GIVEN TASK
Retype verbatim only the lines below, starting at the one that contains "Generate a Blender" and ending at the one that contains "COL = scene.collection". Pictures are excluded from the copy.

RECORDS FOR THE EXERCISE
● ● ● ●

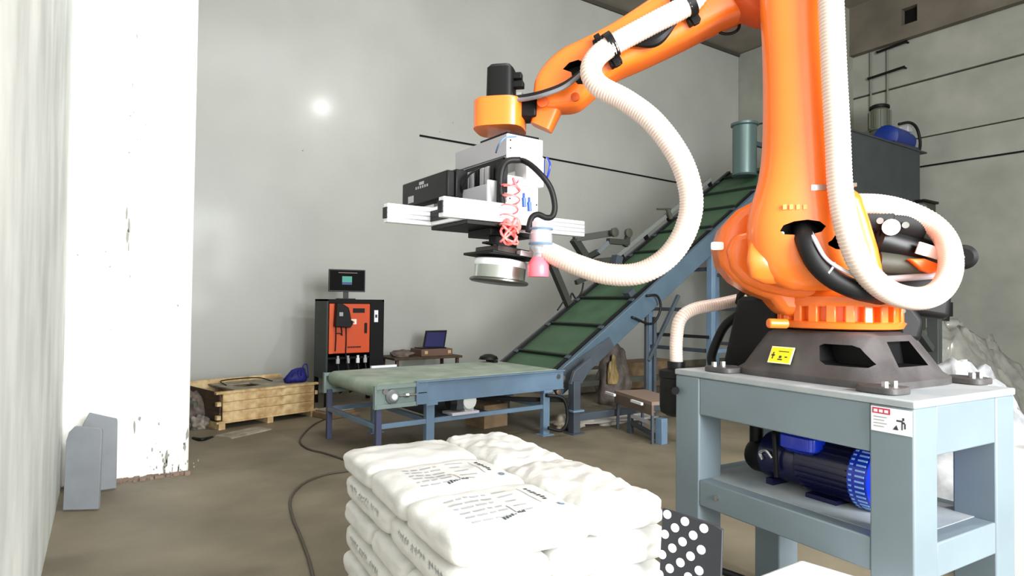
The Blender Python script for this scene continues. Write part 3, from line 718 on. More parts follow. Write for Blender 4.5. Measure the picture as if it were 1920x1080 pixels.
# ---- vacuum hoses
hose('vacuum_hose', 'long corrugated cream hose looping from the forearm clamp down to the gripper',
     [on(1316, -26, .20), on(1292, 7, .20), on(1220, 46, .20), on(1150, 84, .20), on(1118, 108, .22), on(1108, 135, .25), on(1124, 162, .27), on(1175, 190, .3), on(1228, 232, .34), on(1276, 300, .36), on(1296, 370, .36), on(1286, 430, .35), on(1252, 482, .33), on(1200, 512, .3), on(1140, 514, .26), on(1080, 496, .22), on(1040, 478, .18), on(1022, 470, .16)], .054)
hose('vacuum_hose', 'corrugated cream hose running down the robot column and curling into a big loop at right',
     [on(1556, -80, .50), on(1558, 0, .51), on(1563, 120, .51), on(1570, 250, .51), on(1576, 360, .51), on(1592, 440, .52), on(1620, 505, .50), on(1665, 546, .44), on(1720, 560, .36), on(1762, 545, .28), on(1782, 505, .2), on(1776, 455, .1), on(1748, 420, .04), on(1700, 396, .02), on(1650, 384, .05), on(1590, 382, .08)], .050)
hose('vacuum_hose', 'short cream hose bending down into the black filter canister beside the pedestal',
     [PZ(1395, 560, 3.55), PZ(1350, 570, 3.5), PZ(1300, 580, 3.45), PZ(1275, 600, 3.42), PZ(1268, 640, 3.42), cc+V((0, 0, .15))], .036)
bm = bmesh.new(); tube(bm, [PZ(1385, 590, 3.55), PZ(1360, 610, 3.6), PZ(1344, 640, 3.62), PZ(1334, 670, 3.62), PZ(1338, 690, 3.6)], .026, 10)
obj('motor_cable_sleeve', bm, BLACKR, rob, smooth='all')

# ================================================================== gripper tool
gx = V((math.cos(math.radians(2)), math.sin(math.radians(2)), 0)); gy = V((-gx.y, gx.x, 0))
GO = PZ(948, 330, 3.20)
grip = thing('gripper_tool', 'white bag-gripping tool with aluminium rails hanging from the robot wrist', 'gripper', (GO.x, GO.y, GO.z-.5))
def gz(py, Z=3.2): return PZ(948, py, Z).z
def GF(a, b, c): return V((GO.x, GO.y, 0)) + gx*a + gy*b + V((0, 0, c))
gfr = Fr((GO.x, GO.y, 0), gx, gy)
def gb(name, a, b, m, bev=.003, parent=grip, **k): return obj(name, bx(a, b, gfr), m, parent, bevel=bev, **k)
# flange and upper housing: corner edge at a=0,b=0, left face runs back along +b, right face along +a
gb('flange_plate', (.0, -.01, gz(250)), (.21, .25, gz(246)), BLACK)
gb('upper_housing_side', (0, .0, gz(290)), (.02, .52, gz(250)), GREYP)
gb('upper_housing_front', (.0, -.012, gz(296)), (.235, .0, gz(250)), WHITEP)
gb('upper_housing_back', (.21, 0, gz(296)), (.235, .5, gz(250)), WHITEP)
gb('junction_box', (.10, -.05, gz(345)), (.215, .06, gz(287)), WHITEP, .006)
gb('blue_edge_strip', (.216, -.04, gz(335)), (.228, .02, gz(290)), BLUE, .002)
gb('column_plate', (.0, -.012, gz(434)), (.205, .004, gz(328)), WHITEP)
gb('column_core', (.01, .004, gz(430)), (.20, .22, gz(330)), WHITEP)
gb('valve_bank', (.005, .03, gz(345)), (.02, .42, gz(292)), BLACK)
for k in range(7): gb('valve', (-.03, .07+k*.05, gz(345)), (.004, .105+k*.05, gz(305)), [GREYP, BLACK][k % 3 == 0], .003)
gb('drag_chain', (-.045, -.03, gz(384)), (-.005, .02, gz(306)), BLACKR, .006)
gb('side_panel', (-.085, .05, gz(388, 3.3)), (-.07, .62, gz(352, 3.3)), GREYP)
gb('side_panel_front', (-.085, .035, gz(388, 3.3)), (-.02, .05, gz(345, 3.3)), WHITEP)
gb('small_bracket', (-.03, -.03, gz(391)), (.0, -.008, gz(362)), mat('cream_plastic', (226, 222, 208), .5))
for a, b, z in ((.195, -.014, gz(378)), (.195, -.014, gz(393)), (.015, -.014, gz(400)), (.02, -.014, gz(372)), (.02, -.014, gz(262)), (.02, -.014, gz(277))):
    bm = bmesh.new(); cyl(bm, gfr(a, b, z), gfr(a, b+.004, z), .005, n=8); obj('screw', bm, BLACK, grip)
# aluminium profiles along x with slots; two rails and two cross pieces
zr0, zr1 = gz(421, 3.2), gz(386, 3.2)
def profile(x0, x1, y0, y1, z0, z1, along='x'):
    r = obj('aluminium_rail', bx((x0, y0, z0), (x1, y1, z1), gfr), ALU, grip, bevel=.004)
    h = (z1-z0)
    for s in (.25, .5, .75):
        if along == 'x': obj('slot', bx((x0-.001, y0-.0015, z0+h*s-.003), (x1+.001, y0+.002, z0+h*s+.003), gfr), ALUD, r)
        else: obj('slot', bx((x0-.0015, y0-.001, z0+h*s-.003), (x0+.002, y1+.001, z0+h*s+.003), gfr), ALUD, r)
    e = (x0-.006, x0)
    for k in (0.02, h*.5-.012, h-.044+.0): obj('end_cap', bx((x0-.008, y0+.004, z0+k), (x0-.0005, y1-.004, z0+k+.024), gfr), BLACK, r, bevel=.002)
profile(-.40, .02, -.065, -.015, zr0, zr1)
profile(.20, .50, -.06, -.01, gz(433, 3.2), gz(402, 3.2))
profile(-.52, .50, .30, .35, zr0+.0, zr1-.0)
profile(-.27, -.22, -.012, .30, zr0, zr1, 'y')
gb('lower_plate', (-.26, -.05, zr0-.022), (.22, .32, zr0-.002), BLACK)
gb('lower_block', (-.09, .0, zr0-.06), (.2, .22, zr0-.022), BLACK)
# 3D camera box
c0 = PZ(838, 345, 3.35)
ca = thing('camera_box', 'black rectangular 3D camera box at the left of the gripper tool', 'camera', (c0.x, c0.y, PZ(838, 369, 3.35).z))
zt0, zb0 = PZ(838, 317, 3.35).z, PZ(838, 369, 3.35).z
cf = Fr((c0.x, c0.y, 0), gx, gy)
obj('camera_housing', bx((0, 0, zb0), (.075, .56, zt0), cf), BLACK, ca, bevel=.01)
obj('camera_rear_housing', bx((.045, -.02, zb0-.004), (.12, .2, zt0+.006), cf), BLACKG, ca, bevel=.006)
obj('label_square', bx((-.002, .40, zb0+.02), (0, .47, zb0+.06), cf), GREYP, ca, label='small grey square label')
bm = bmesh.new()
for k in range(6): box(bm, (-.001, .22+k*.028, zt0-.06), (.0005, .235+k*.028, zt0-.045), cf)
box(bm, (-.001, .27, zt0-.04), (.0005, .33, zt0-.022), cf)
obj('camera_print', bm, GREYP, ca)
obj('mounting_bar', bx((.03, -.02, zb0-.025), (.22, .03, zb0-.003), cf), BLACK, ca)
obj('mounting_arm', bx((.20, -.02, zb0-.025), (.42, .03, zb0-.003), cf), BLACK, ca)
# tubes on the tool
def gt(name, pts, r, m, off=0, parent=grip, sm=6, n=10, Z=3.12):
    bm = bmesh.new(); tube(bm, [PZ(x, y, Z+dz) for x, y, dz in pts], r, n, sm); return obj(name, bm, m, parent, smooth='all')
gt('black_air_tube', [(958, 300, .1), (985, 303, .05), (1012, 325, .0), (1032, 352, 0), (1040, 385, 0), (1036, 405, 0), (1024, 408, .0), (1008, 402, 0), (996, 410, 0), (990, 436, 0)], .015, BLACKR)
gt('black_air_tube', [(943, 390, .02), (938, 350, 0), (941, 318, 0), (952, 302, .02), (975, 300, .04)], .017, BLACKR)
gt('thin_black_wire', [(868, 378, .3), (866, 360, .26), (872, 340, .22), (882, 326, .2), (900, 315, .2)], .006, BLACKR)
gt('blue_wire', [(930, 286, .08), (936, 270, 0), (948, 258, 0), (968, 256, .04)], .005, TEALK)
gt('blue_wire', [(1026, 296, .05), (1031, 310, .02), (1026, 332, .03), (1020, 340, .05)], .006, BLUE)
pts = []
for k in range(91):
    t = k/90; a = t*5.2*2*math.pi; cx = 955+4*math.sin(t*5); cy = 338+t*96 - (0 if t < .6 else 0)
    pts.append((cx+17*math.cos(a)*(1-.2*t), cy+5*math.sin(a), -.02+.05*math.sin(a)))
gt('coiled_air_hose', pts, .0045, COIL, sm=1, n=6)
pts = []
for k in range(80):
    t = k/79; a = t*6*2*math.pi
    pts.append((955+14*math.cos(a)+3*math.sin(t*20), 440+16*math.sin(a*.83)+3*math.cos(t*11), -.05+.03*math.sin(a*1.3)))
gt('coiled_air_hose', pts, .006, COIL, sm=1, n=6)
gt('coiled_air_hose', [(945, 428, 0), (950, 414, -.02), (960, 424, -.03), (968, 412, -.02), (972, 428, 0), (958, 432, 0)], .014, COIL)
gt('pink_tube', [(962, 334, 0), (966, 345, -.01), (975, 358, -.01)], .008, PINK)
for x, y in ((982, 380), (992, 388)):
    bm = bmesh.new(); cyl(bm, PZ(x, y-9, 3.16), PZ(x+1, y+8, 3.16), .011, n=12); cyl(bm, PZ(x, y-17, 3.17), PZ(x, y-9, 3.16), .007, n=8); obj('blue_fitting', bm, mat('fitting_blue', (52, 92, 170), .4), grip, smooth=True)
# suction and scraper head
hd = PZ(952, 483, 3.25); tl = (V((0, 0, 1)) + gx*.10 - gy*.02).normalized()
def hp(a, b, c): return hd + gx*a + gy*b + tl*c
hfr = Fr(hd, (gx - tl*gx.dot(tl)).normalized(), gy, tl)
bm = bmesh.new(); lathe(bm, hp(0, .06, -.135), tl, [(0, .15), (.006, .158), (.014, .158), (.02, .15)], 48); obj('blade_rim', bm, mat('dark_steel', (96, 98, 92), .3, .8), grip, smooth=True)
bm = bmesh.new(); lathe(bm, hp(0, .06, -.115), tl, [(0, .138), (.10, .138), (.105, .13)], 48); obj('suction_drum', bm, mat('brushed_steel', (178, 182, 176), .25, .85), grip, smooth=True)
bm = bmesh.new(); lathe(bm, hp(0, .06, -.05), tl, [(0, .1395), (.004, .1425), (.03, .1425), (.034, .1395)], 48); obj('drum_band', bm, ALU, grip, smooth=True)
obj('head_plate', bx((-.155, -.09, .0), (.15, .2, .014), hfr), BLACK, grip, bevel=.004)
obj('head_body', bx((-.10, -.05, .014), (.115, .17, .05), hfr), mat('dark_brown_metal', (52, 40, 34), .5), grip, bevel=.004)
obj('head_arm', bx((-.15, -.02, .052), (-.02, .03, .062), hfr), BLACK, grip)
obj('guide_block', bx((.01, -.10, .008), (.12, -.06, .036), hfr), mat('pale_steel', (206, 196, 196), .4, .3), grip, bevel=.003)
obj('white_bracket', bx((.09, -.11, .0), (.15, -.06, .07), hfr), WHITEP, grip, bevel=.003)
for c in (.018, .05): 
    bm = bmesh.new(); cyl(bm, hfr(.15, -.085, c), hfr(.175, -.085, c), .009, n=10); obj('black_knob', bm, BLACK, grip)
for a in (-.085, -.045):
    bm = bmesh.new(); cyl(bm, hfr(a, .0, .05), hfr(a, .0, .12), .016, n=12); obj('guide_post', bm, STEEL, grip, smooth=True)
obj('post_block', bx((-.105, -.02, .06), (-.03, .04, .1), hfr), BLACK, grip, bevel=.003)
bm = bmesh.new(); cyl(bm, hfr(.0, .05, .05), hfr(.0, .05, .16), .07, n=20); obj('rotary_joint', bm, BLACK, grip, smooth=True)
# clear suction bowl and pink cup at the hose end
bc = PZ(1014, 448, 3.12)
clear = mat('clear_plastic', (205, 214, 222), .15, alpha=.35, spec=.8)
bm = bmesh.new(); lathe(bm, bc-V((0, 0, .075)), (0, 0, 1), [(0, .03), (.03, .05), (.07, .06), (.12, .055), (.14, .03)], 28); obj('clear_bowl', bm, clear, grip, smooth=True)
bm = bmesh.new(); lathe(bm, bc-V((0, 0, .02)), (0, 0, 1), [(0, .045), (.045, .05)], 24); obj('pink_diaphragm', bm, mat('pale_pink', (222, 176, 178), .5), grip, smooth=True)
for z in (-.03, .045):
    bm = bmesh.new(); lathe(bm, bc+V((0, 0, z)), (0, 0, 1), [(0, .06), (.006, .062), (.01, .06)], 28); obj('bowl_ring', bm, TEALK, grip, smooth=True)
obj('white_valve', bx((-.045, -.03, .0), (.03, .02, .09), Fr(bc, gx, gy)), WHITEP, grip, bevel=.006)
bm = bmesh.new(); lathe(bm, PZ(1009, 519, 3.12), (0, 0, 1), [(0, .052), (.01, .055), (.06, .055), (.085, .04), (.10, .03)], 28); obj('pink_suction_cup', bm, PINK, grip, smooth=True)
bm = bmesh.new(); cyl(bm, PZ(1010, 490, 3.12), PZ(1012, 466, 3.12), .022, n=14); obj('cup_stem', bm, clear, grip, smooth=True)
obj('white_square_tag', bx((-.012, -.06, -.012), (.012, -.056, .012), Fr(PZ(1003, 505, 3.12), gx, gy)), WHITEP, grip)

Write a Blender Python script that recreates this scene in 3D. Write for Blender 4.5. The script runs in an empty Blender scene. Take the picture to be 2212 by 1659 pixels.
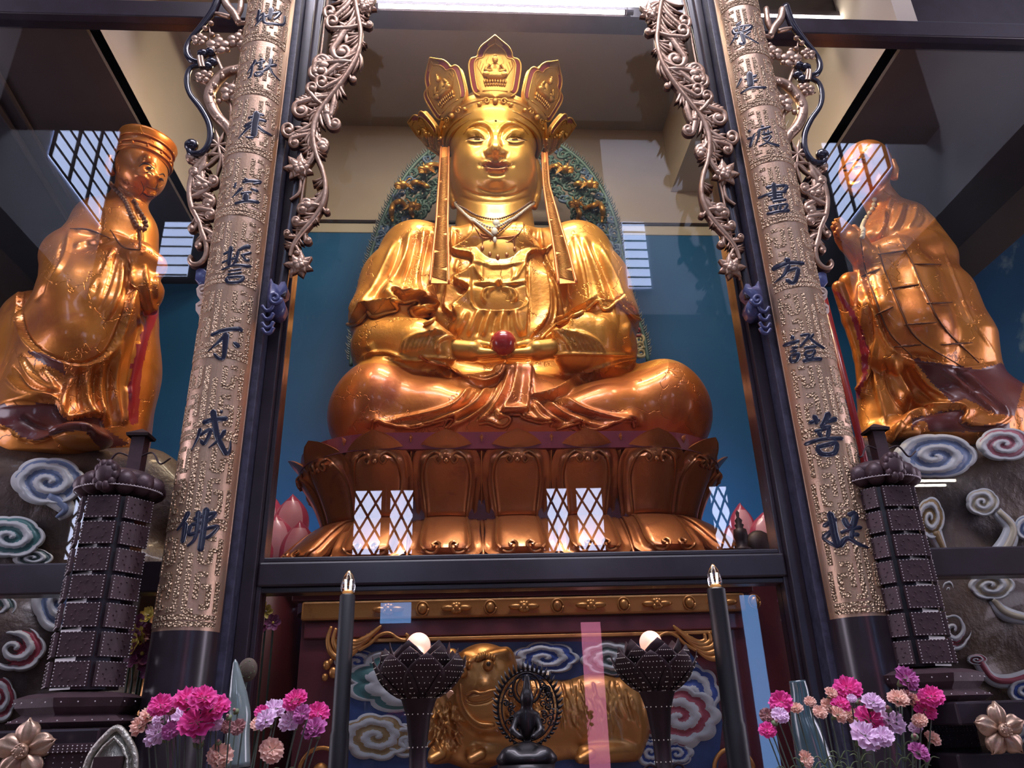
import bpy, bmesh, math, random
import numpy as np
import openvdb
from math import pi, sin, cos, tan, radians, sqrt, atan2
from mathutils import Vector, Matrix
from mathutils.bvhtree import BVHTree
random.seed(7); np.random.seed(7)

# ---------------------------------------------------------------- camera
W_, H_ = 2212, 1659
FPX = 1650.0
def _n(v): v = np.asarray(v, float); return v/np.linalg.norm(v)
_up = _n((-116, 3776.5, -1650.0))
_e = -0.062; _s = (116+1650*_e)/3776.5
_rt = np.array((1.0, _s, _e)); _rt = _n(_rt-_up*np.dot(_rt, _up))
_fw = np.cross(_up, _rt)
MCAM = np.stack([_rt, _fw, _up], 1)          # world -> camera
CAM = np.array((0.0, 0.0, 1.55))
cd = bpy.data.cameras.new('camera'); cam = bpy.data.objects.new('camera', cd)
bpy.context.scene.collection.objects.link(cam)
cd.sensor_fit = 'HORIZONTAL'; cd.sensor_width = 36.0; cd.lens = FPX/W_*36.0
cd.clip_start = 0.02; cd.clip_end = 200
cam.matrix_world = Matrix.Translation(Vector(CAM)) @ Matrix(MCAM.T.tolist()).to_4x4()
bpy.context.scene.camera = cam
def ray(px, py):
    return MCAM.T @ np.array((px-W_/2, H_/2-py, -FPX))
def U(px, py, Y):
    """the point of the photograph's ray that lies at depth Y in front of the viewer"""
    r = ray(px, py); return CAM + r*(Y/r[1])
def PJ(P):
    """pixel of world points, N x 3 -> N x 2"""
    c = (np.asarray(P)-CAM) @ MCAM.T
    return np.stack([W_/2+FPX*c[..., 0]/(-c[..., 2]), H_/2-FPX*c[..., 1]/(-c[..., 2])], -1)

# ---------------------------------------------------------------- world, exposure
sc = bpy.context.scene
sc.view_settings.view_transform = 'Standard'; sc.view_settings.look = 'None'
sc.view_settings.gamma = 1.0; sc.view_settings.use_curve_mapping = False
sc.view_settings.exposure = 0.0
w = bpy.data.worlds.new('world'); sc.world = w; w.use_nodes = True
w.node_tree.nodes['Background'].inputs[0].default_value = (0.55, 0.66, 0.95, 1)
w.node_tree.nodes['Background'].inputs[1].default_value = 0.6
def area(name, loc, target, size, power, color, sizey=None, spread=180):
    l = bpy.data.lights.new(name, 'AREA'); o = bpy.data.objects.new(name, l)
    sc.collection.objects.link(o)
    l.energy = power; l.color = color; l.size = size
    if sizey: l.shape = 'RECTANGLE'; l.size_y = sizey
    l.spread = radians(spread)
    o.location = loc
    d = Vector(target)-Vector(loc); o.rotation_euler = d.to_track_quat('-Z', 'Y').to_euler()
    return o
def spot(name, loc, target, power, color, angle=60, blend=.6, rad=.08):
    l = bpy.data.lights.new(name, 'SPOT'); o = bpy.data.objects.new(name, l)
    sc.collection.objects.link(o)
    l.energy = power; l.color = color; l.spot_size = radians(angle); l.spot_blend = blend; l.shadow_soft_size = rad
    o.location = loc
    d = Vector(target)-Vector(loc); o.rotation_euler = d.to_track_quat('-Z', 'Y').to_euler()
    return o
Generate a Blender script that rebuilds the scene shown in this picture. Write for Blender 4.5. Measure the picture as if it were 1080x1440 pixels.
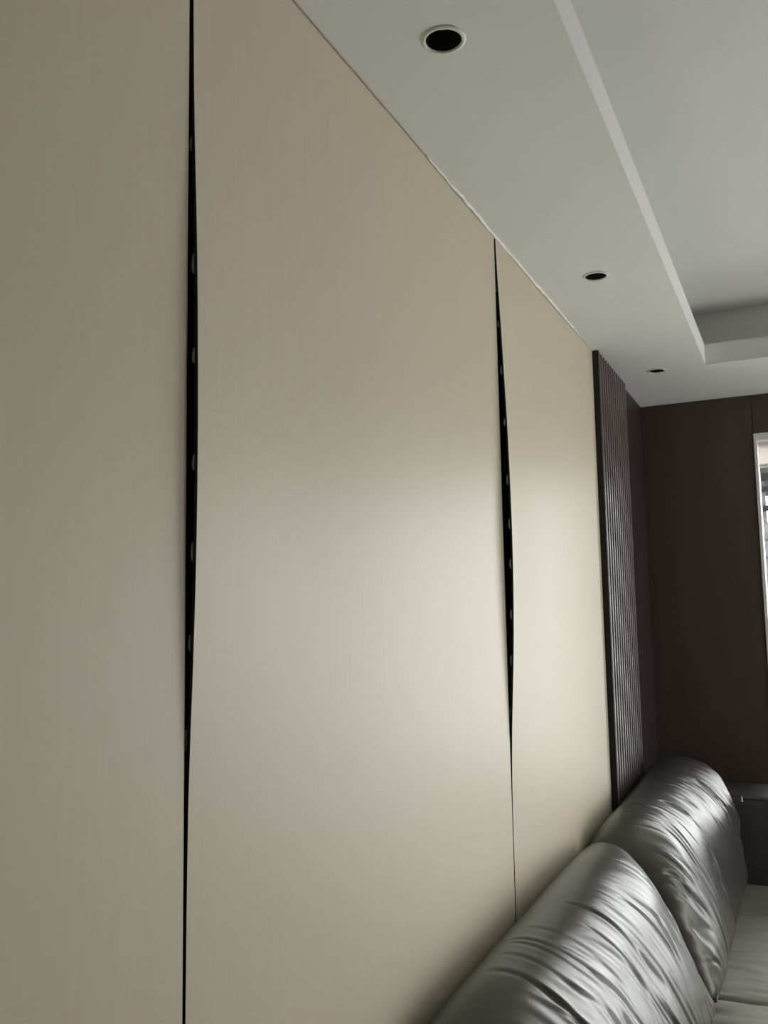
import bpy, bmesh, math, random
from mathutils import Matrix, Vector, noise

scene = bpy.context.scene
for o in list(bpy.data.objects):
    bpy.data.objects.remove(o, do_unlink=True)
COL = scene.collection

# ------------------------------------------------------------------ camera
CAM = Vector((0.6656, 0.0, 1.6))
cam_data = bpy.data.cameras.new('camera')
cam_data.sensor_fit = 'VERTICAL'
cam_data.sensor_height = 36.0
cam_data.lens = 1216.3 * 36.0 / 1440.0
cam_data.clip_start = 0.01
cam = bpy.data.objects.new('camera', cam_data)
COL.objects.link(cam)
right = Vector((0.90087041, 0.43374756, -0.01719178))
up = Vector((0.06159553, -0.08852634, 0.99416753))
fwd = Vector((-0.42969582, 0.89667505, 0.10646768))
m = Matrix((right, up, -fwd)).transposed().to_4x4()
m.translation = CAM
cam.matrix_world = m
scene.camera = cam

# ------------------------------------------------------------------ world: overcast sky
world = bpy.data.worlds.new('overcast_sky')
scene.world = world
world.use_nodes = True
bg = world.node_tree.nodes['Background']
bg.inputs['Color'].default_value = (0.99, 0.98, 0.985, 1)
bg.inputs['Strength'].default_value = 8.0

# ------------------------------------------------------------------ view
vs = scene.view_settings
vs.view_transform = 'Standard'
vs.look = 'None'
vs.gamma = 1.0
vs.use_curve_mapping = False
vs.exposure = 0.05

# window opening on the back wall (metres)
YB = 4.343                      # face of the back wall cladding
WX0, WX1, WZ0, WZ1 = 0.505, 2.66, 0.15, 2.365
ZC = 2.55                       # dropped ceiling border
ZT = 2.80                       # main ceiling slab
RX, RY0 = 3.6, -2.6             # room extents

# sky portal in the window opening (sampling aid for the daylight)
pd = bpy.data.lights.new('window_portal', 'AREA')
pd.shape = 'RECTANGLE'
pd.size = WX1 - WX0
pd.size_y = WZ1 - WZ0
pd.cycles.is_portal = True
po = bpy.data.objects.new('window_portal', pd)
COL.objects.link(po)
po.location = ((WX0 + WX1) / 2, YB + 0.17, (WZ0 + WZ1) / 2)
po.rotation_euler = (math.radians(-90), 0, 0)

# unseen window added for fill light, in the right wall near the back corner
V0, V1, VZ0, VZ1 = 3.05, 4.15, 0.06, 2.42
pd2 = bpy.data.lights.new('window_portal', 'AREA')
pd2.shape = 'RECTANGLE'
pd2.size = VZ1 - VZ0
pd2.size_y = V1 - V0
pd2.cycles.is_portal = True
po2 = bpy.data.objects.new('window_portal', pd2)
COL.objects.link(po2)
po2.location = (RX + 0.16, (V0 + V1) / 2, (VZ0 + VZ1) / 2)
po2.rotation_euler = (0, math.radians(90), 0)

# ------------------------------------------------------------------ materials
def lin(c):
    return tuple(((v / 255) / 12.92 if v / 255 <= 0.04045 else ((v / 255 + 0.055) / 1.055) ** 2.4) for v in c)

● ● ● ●

WRITTEN ANSWER
Generate a Blender script that rebuilds the scene shown in this picture. Write for Blender 4.5. Measure the picture as if it were 1080x1440 pixels.
import bpy, bmesh, math, random
from mathutils import Matrix, Vector, noise

scene = bpy.context.scene
for o in list(bpy.data.objects):
    bpy.data.objects.remove(o, do_unlink=True)
COL = scene.collection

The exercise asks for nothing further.